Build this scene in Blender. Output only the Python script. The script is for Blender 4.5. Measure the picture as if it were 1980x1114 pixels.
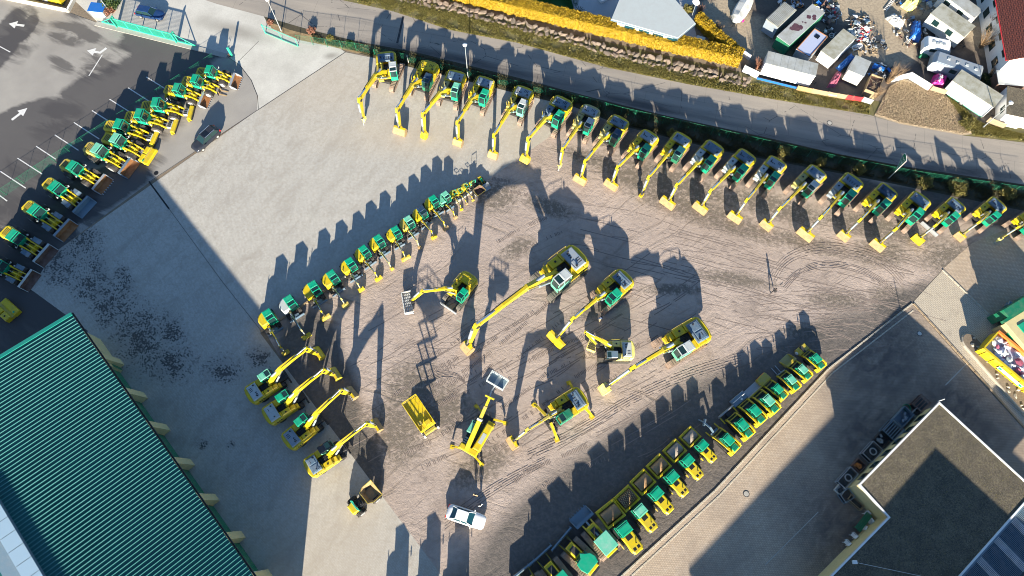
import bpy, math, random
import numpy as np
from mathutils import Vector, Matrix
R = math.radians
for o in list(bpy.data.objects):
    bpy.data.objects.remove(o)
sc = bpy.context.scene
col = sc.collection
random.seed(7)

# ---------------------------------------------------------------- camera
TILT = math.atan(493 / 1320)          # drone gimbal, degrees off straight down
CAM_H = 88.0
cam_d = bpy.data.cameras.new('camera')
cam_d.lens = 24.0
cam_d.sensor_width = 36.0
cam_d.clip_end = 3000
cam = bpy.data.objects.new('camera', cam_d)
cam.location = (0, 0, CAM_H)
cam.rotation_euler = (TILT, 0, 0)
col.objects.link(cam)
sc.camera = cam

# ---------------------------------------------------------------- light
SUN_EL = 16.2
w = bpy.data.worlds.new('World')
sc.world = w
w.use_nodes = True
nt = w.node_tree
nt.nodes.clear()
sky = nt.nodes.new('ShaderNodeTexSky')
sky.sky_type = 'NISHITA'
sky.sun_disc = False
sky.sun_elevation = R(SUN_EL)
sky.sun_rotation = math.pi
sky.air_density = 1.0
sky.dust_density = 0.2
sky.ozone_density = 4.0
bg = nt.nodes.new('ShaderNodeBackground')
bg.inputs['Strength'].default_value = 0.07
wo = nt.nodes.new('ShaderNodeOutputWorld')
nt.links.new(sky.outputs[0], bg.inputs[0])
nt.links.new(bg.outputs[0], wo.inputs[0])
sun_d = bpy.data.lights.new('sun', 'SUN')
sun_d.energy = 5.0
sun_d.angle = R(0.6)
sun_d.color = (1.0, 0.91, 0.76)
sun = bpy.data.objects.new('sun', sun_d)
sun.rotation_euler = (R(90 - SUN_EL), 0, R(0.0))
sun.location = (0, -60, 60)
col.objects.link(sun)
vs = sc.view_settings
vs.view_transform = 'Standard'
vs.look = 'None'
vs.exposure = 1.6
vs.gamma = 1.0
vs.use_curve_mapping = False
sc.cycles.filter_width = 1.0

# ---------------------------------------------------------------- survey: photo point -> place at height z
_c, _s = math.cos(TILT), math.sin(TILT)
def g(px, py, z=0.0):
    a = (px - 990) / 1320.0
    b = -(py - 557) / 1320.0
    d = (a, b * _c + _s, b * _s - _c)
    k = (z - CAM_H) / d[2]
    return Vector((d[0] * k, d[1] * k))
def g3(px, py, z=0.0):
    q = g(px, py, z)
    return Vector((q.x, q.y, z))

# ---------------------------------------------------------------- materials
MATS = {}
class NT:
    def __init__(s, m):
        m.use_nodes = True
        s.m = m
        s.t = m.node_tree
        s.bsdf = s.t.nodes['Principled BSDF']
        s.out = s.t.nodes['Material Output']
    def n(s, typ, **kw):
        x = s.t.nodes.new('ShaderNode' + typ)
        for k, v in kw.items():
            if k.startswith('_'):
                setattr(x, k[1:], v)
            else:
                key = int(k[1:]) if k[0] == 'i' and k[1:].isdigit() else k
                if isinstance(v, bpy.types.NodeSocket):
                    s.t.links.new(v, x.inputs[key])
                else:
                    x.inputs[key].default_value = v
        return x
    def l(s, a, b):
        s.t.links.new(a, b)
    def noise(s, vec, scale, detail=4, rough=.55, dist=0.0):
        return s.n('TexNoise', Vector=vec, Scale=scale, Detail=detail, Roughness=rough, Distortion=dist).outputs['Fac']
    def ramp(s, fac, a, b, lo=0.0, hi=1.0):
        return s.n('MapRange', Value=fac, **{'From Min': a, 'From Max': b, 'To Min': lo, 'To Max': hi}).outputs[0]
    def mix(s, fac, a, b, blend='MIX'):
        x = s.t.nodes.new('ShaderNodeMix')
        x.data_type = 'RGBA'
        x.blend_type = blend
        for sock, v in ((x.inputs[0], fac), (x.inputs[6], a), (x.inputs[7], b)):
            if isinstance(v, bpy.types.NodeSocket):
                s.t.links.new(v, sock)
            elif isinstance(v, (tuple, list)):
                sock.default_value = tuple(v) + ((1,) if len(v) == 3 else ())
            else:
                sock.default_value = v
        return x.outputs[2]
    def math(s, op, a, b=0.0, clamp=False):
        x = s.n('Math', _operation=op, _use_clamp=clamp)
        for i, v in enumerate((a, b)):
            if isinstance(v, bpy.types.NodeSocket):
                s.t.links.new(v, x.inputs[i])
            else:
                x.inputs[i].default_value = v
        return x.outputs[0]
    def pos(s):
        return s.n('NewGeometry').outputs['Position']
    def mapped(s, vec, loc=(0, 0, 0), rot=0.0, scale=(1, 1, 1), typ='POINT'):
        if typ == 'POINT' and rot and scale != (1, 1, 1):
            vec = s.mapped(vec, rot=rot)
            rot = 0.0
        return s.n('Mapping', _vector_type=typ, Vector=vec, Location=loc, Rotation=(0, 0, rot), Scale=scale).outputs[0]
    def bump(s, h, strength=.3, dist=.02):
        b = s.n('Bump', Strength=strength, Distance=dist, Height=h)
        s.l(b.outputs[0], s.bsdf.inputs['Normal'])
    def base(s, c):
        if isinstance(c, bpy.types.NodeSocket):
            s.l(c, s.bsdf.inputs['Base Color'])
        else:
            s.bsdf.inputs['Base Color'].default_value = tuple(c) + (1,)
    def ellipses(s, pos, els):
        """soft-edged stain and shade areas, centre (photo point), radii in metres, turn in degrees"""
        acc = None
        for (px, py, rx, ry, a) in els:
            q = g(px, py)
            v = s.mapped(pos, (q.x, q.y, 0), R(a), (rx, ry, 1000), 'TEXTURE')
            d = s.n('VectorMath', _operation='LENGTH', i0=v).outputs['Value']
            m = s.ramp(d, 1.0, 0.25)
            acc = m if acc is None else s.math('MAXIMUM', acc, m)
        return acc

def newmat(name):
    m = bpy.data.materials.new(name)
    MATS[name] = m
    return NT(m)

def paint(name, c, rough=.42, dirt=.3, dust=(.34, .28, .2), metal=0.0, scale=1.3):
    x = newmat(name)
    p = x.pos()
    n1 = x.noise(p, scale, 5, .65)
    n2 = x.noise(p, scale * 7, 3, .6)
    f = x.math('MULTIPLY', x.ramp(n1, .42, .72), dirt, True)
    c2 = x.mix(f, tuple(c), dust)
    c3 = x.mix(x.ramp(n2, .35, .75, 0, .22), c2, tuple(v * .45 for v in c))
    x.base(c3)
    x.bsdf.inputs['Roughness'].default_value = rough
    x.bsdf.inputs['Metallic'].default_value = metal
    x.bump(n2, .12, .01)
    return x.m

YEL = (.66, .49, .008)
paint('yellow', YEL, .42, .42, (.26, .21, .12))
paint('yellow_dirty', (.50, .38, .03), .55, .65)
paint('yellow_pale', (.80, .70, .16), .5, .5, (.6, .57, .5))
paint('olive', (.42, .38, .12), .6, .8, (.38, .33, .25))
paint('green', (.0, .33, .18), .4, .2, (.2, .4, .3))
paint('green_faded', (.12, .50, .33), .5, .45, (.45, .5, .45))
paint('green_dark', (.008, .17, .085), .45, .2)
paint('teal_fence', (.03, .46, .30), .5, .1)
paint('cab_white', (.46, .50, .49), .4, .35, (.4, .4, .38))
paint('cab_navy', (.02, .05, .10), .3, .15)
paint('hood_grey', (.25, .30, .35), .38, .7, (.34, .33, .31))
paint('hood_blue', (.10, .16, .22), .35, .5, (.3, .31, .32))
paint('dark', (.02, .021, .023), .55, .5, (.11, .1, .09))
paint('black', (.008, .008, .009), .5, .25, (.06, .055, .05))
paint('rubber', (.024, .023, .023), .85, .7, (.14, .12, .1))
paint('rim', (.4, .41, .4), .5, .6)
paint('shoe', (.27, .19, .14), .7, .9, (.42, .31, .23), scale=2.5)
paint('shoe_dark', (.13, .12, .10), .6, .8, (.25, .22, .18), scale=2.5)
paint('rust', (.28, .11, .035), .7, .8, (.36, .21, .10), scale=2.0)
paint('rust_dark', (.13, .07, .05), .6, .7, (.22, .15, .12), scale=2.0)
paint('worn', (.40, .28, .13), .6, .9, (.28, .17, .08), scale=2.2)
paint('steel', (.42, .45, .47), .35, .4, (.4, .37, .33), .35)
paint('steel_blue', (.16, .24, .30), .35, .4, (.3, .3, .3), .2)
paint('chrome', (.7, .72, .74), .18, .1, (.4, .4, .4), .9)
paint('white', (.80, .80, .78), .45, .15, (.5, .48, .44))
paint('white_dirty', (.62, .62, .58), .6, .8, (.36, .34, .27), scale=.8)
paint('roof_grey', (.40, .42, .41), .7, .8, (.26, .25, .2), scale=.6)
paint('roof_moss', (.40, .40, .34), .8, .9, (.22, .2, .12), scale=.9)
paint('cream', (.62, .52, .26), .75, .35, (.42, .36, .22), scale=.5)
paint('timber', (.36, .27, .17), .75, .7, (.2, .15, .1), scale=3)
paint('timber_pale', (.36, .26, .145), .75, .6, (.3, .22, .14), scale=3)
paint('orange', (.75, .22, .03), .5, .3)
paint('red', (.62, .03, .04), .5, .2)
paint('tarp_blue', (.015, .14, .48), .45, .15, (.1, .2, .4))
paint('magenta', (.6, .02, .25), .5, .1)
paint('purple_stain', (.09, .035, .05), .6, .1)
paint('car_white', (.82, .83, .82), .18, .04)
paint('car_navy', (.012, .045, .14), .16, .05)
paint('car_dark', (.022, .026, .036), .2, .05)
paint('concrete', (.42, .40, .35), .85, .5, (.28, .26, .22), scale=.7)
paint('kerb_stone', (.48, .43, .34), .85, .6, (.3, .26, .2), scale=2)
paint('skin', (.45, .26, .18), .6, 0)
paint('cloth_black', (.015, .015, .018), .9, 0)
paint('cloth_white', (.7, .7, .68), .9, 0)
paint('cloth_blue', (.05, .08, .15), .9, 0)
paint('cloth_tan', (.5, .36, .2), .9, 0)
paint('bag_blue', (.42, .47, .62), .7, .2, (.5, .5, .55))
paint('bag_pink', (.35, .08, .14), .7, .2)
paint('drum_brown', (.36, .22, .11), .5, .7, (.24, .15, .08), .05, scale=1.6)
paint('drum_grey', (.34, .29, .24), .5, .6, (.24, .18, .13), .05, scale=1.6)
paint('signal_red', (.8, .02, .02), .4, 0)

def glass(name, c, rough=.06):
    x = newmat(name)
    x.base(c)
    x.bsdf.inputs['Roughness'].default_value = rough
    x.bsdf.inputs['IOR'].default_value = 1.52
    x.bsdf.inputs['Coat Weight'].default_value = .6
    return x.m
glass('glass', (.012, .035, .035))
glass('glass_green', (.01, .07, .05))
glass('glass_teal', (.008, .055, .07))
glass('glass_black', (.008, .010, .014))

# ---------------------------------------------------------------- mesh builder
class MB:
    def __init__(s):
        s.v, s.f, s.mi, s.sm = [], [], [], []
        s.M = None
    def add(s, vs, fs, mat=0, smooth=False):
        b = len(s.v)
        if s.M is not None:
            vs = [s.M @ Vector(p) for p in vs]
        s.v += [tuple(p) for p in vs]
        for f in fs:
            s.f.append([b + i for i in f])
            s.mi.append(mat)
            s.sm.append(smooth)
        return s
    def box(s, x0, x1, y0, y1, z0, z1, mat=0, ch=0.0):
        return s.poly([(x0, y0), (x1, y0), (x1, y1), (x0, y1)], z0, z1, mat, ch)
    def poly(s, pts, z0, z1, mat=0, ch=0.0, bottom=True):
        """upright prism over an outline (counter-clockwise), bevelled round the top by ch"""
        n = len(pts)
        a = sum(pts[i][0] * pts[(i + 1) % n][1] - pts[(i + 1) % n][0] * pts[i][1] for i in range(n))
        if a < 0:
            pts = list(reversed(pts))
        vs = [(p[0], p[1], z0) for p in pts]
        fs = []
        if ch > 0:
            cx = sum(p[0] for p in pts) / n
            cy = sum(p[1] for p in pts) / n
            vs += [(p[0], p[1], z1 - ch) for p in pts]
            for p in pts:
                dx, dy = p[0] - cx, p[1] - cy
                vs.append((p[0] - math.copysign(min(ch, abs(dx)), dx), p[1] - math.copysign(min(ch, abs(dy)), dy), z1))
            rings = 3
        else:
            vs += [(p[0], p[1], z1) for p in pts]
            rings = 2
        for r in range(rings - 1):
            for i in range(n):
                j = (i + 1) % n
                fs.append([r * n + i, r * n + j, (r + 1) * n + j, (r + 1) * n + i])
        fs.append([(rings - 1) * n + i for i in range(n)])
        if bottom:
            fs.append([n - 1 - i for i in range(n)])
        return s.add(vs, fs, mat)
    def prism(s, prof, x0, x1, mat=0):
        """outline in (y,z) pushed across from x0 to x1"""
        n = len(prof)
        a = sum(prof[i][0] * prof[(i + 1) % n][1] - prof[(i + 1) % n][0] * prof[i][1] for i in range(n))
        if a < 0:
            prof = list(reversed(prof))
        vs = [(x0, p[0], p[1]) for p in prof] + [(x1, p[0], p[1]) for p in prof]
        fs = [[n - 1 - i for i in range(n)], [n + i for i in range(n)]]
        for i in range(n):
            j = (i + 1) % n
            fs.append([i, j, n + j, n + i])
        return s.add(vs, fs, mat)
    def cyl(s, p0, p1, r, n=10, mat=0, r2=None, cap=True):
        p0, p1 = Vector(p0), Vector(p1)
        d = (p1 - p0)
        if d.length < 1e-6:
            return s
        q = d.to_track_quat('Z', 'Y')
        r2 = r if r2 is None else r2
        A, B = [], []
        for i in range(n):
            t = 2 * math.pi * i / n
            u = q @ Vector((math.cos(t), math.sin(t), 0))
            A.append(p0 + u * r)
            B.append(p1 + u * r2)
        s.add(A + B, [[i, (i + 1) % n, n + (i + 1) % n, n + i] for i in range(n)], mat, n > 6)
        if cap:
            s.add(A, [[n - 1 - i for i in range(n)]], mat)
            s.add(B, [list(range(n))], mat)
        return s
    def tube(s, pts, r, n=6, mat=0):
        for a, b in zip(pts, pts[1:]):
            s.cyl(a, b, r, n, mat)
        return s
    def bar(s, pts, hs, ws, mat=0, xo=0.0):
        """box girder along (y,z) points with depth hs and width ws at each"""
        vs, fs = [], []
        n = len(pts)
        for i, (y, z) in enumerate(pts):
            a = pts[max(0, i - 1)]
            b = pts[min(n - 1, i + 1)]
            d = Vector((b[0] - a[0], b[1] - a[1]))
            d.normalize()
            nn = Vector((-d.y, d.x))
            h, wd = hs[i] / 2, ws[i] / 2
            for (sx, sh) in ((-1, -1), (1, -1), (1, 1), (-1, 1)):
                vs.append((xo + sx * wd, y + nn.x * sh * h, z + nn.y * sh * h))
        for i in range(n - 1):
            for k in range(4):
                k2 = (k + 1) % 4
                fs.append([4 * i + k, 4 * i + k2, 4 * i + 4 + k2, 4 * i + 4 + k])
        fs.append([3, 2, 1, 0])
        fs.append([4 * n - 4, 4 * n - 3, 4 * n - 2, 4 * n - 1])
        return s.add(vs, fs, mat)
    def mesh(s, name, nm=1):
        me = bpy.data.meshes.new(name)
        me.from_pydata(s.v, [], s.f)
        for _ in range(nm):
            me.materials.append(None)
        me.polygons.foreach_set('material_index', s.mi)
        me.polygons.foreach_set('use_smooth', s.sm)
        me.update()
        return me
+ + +
[EXERCISE OBJECTIVE] Please quote the lines of the material, beginning with the first and ending with the one that contains "random.seed(7)", exactly as written and without any pictures.

[OUTPUT OF THE EXERCISE]
Build this scene in Blender. Output only the Python script. The script is for Blender 4.5. Measure the picture as if it were 1980x1114 pixels.
import bpy, math, random
import numpy as np
from mathutils import Vector, Matrix
R = math.radians
for o in list(bpy.data.objects):
    bpy.data.objects.remove(o)
sc = bpy.context.scene
col = sc.collection
random.seed(7)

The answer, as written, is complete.